К весне 1939 года в Германии имелось три таких дивизии. Лучшей слыла 1-я. Чтобы отличить, её назвали «Эдельвейс». Знамя было украшено горной ромашкой. Цветок стал и эмблемой егерей «Эдельвейса».
Командир дивизии генерал Ланц решил наступать на широком фронте. 101-й полк он направил по Военно-Осетинской дороге, а 99-й — в верховье Кубани, чтобы, обойдя Эльбрус, выйти к его подножию через малоизвестный перевал Хотютау.
Передовой отряд по дороге продвигался медленно. То и дело невидимые стрелки открывали огонь, заставляли останавливаться, вступать в бой, терять время. К 14 августа полк преодолел лишь половину пути и был на подходе к реке Гоначхир, клокотавшей неподалёку от Домбайской поляны.
Утром командир полка дал егерям выспаться, позволил неспешно собраться, и подразделения выступили позже обычного, когда солнце уже выглянуло из-за хребта.
Намного раньше поднялись люди, коротавшие ночь в придорожном лесу и спешившие к перевалу. Это были остатки разбитого в предыдущих боях советского артиллерийского полка, утратившие орудия и обоз, жители из близких к дороге селений, дети из приюта, идущие в Закавказье вместе с воспитателями.

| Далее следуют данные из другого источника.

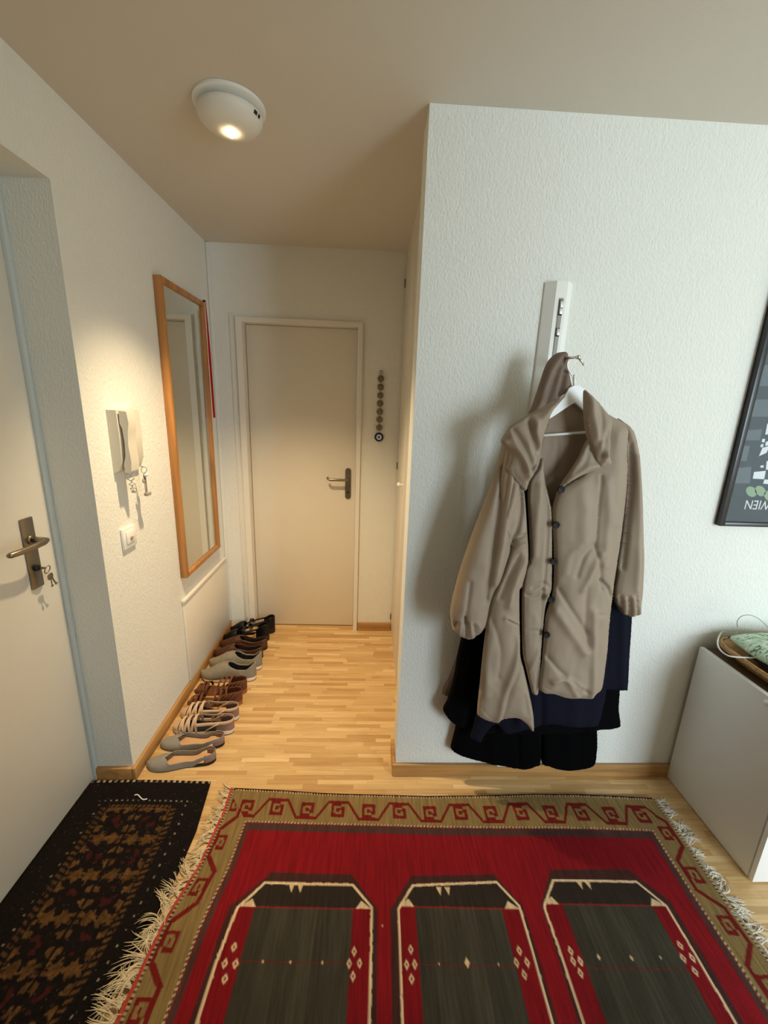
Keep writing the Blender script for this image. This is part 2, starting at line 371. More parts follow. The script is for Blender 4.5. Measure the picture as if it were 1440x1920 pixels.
# ceiling lamp
LX, LY = -.445, 1.512
lamp = thing('ceiling_lamp', 'round white ceiling lamp with a glowing bulb in the hall', 'lamp', (LX, LY, CEIL))
Geo().lathe([(0.0001, -.0005), (0.1042, -.0005), (0.1042, -.007), (0.1004, -.010), (0.0001, -.010)], (LX, LY, CEIL), 2, 48).build('base_plate', M['white'], lamp, 40)
Geo().lathe([(0.0558, -.0105), (0.0558, -.022)], (LX, LY, CEIL), 2, 32).build('collar', M['greyp'], lamp, 40)
prof = [(0.0102, -.060), (0.0149, -.0695), (0.0279, -.0700), (0.0418, -.0685), (0.0614, -.0630), (0.0781, -.0535), (0.0893, -.042), (0.0944, -.031), (0.0949, -.024), (0.0921, -.022), (0.0567, -.022), (0.0563, -.024), (0.0865, -.026), (0.0846, -.041), (0.0725, -.0525), (0.0539, -.0605), (0.0279, -.0655), (0.0098, -.057)]
sh = Geo().lathe(prof, (LX, LY, CEIL), 2, 64, False).build('lamp_shade', mat('lamp_white', (226, 222, 212), .55), lamp, 60)
g = Geo()
for a0, a1 in ((-28, -19), (-16, -9)):
    ring = []
    for a in np.linspace(math.radians(a0), math.radians(a1), 5):
        for (r, h) in ((0.0935, -.030), (0.0897, -.039)): ring.append((LX+(r+.0016)*math.cos(a), LY+(r+.0016)*math.sin(a), CEIL+h))
    g.add(ring, [(2*i, 2*i+1, 2*i+3, 2*i+2) for i in range(4)])
g.build('vent_slot', M['dark'], lamp)
BX, BY, BZ = LX+.001, LY-.003, CEIL-.071
Geo().ball((BX, BY, BZ), .0125).build('bulb', M['bulb'], lamp, True)

# ================================================================== LEFT WALL THINGS
def frame_geo(x0, x1, y0, y1, z0, z1, w):
    g = Geo(); g.box((x0, y0, z0), (x1, y0+w, z1), .002); g.box((x0, y1-w, z0), (x1, y1, z1), .002); g.box((x0, y0+w, z0), (x1, y1-w, z0+w), .002); g.box((x0, y0+w, z1-w), (x1, y1-w, z1), .002); return g
my0, my1, mz0, mz1, mt = 1.985, 2.47, .657, 2.055, .034
mir = thing('wall_mirror', 'tall mirror in a beech wood frame on the left wall', 'mirror', (XL, (my0+my1)/2, mz0))
frame_geo(XL+.0008, XL+mt, my0, my1, mz0, mz1, .024).build('frame', M['mirror_wood'], mir, 35)
box('mirror_glass', (XL+.003, my0+.0235, mz0+.0235), (XL+mt-.012, my1-.0235, mz1-.0235), M['mirror'], mir)
rb = thing('red_ribbon', 'narrow red ribbon hanging from the mirror corner', 'ribbon', (XL+mt, my1, 1.45))
g = Geo(); rx = XL+mt
pts = [(rx+.002, my1+.006, 2.068), (rx+.004, my1+.007, 1.95), (rx+.0045, my1+.0085, 1.8), (rx+.005, my1+.009, 1.62), (rx+.0055, my1+.010, 1.445)]
V = []; F = []
for i, p in enumerate(pts):
    w = .0015+.0045*min(1, i/2)
    for dx, dyy in ((-w, 0), (w, -.001), (w, .002), (-w, .003)): V.append((p[0]+dx+.003*i/4, p[1]+dyy, p[2]))
for i in range(len(pts)-1):
    for j in range(4): F.append((4*i+j, 4*i+(j+1) % 4, 4*i+4+(j+1) % 4, 4*i+4+j))
F += [(0, 1, 2, 3), tuple(4*(len(pts)-1)+j for j in range(4))]
g.add(V, F).build('strap', M['red'], rb)
Geo().ball((rx-.004, my1+.004, 2.062), .007, (1.2, 1, .8)).build('knot', M['dark'], rb, True)

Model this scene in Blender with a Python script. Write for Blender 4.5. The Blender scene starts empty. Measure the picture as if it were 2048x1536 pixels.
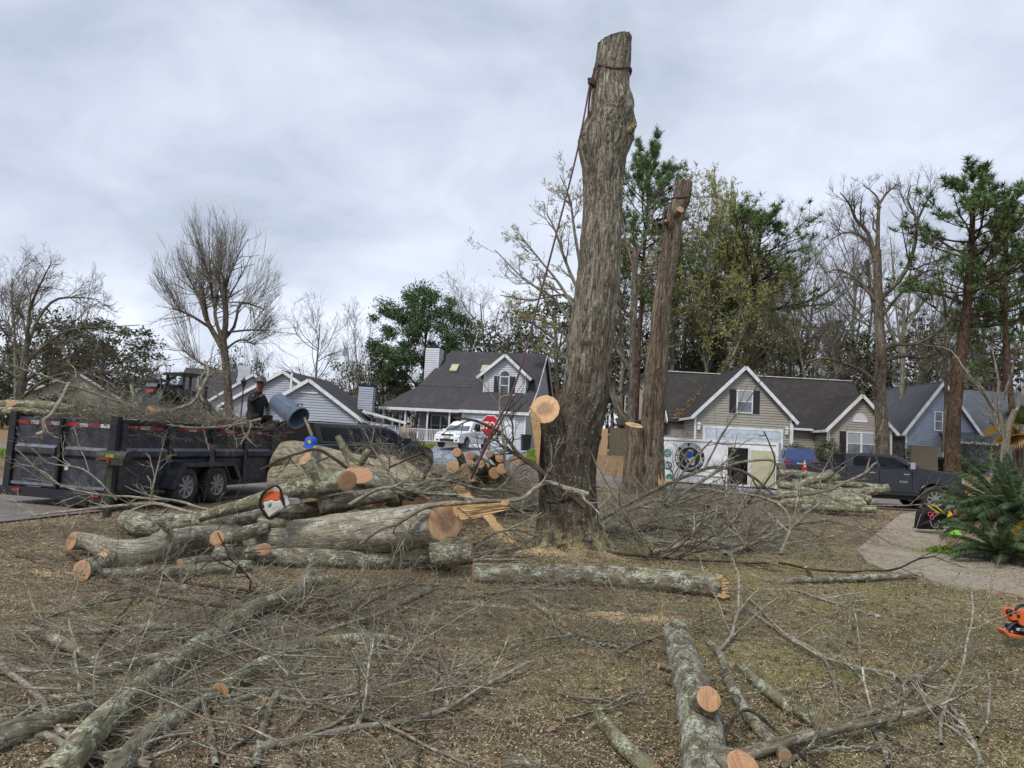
import bpy, math, random
import numpy as np
from math import sin, cos, pi, radians
from mathutils import Vector, Matrix
random.seed(7); RNG = np.random.default_rng(11)
SC = bpy.context.scene; COL = SC.collection
# ---------------------------------------------------------------- camera
F = 1420.0; CAMZ = 1.65; PITCH = math.atan(117/1420); ROLL = math.atan(0.055)
_R = Vector((1,0,0)); _F = Vector((0,cos(PITCH),sin(PITCH))); _U = Vector((0,-sin(PITCH),cos(PITCH)))
CR = _R*cos(ROLL)+_U*sin(ROLL); CU = _U*cos(ROLL)-_R*sin(ROLL); CF = _F
cam_d = bpy.data.cameras.new('camera'); cam = bpy.data.objects.new('camera', cam_d); COL.objects.link(cam)
cam_d.sensor_width = 36; cam_d.lens = 36*F/2048; cam_d.clip_end = 2000; cam_d.clip_start = .05
m = Matrix.Identity(4)
for i in range(3): m[i][0]=CR[i]; m[i][1]=CU[i]; m[i][2]=-CF[i]
m[0][3]=0; m[1][3]=0; m[2][3]=CAMZ
cam.matrix_world = m; SC.camera = cam
# ---------------------------------------------------------------- sky and sun
SUN_EL, SUN_AZ = radians(48), radians(215)
W = bpy.data.worlds.new('World'); SC.world = W; W.use_nodes = True
nt = W.node_tree; nt.nodes.clear()
def wn(t, **k):
    n = nt.nodes.new(t)
    for a, b in k.items(): setattr(n, a, b)
    return n
def wmath(op, a, b=None, c=None):
    n = wn('ShaderNodeMath', operation=op)
    for i, v in enumerate((a, b, c)):
        if v is None: continue
        if isinstance(v, (int, float)): n.inputs[i].default_value = v
        else: nt.links.new(v, n.inputs[i])
    return n.outputs[0]
sky = wn('ShaderNodeTexSky', sky_type='NISHITA', sun_disc=False, sun_elevation=SUN_EL, sun_rotation=SUN_AZ)
tc = wn('ShaderNodeTexCoord'); sep = wn('ShaderNodeSeparateXYZ'); nt.links.new(tc.outputs['Generated'], sep.inputs[0])
zc = wmath('ADD', wmath('MAXIMUM', sep.outputs[2], 0.0), 0.42)
cmb = wn('ShaderNodeCombineXYZ')
nt.links.new(wmath('DIVIDE', sep.outputs[0], zc), cmb.inputs[0]); nt.links.new(wmath('DIVIDE', sep.outputs[1], zc), cmb.inputs[1])
mp = wn('ShaderNodeMapping'); mp.inputs['Location'].default_value = (4.6, 2.9, 0.4); mp.inputs['Scale'].default_value = (1.0, 1.15, 1); nt.links.new(cmb.outputs[0], mp.inputs[0])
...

Они знали, что за ними следуют немцы и если догонят, то все надежды на спасение падут. Знали и то, что впереди партизаны, которые окажут им помощь, помогут уйти от опасности в горы. Они не ошибались. Впереди, у реки Гоначхир, действительно находился партизанский отряд «Мститель», созданный в Карачаевске.